### MATERIAL PROVIDED

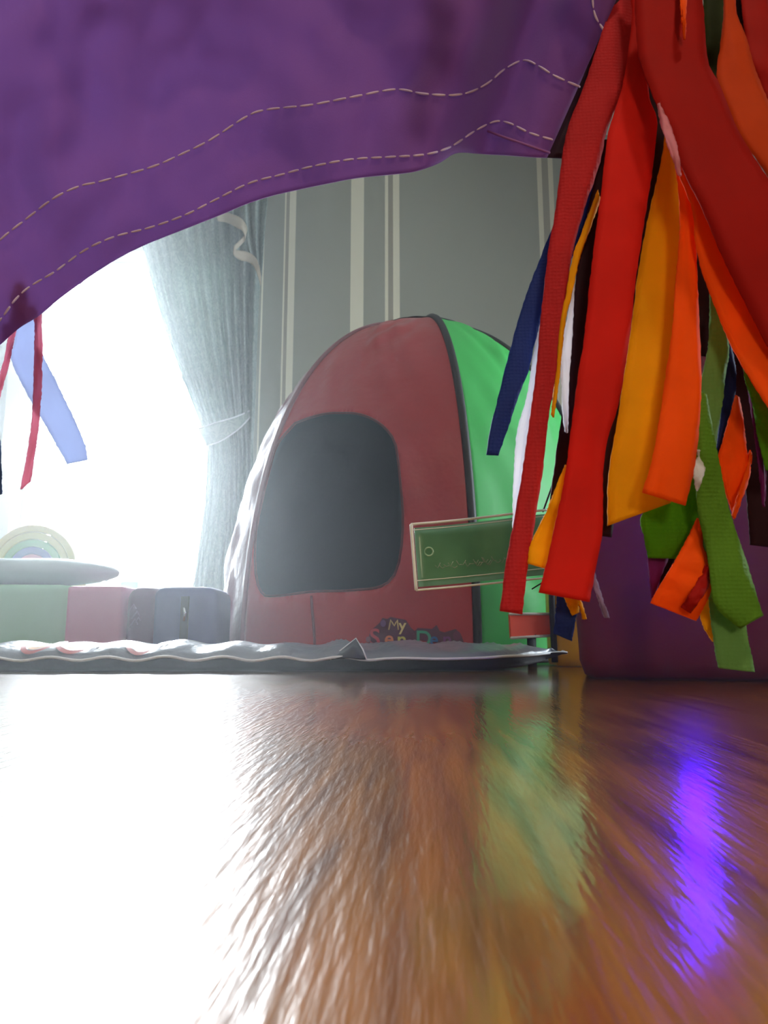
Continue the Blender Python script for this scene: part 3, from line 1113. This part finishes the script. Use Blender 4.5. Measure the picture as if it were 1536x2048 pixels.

...

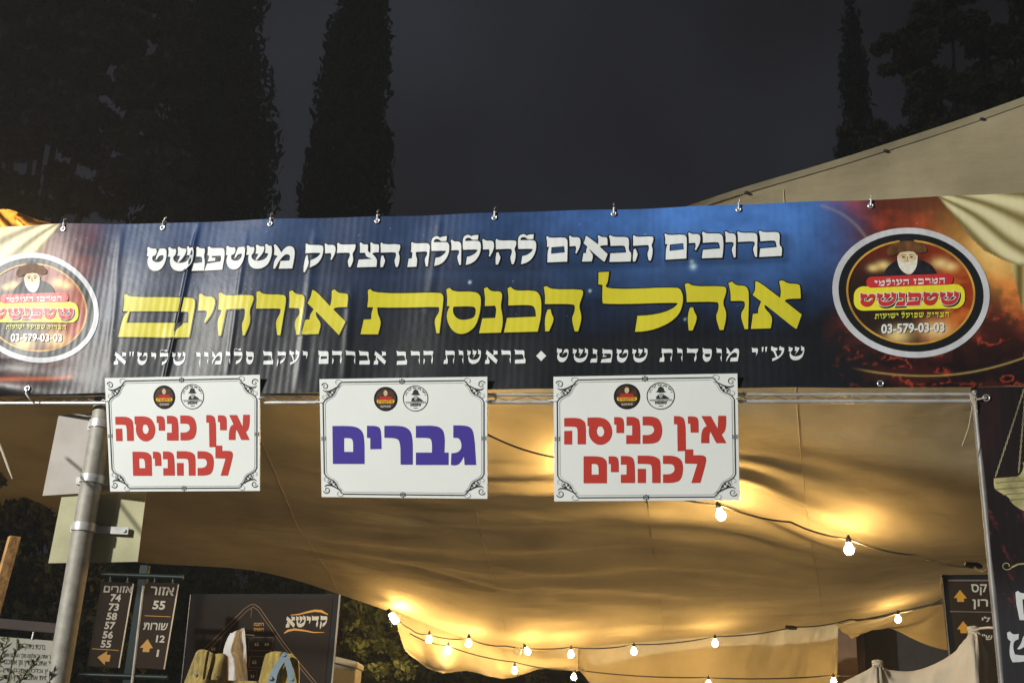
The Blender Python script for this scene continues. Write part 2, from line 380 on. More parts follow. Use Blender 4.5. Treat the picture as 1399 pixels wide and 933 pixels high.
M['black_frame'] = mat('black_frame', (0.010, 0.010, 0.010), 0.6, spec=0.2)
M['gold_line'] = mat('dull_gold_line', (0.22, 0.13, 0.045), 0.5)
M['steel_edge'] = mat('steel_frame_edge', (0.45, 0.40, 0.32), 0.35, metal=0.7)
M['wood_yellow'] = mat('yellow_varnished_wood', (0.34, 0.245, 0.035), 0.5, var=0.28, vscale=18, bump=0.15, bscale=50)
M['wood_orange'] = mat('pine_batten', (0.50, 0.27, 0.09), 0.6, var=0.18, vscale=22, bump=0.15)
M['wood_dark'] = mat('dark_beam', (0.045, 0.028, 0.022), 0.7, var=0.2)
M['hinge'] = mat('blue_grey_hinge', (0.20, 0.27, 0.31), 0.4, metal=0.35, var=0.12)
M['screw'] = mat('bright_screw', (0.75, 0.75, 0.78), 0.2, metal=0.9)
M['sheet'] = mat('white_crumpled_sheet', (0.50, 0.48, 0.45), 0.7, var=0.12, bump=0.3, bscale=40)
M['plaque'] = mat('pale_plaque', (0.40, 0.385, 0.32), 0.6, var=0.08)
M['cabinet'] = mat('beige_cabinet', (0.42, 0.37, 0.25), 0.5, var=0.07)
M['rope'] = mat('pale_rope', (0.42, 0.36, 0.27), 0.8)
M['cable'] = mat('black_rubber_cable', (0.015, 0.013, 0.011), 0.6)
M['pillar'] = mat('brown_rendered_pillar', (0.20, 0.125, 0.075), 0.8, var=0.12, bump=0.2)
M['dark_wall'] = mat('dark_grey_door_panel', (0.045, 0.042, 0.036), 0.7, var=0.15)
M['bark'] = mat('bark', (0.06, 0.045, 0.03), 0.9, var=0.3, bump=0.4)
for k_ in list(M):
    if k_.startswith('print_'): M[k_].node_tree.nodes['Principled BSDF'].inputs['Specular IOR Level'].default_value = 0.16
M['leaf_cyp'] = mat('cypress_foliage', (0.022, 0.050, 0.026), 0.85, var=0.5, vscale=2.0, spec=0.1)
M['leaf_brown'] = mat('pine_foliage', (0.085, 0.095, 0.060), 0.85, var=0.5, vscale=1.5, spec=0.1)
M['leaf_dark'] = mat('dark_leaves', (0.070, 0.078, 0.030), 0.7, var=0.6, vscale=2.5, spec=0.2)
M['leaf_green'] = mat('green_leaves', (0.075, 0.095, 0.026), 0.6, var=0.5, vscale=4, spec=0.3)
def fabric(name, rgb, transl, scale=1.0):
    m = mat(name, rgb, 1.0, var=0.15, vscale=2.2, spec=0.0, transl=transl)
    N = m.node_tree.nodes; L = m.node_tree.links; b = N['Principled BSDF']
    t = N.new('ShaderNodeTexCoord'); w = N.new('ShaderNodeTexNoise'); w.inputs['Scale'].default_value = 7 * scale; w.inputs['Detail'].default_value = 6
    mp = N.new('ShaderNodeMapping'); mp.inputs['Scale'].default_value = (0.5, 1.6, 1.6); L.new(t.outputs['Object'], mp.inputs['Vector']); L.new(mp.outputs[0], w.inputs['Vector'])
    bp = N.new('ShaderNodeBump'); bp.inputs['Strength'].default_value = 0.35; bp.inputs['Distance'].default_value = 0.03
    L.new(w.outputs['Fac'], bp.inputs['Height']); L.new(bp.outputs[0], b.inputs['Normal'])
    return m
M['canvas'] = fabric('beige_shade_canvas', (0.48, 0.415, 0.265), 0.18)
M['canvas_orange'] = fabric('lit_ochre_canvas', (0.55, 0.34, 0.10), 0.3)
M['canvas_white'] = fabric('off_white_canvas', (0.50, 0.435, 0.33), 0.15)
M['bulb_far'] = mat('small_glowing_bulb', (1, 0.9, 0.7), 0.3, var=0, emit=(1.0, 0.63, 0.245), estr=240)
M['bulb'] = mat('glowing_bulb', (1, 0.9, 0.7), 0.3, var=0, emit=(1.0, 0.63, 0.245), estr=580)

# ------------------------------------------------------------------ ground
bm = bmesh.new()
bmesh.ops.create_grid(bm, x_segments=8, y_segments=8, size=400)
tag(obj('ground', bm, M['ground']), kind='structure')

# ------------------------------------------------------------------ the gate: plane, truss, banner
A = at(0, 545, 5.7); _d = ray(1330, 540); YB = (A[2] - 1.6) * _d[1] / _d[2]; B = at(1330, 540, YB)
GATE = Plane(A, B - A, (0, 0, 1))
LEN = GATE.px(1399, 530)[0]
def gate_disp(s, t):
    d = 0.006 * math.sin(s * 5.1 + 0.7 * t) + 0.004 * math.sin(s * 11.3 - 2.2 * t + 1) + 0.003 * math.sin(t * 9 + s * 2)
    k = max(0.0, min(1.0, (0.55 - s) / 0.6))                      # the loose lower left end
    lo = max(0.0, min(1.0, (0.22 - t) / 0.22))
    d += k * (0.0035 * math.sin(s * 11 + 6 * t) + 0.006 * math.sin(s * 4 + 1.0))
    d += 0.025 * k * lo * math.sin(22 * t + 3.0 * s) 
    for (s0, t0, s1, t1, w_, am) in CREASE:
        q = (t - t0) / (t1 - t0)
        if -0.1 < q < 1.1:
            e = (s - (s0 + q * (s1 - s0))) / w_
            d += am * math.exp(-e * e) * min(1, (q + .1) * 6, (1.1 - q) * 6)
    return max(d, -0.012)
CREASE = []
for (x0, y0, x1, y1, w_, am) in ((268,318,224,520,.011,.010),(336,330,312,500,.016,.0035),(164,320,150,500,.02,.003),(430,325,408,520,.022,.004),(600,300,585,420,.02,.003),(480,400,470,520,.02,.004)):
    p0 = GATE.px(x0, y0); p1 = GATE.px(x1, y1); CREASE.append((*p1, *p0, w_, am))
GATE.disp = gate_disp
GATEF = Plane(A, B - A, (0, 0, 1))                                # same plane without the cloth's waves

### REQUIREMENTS
The word "scene" appears in how many lines of the data? Answer with only the number.

### SOLUTION TO THE PROBLEM
2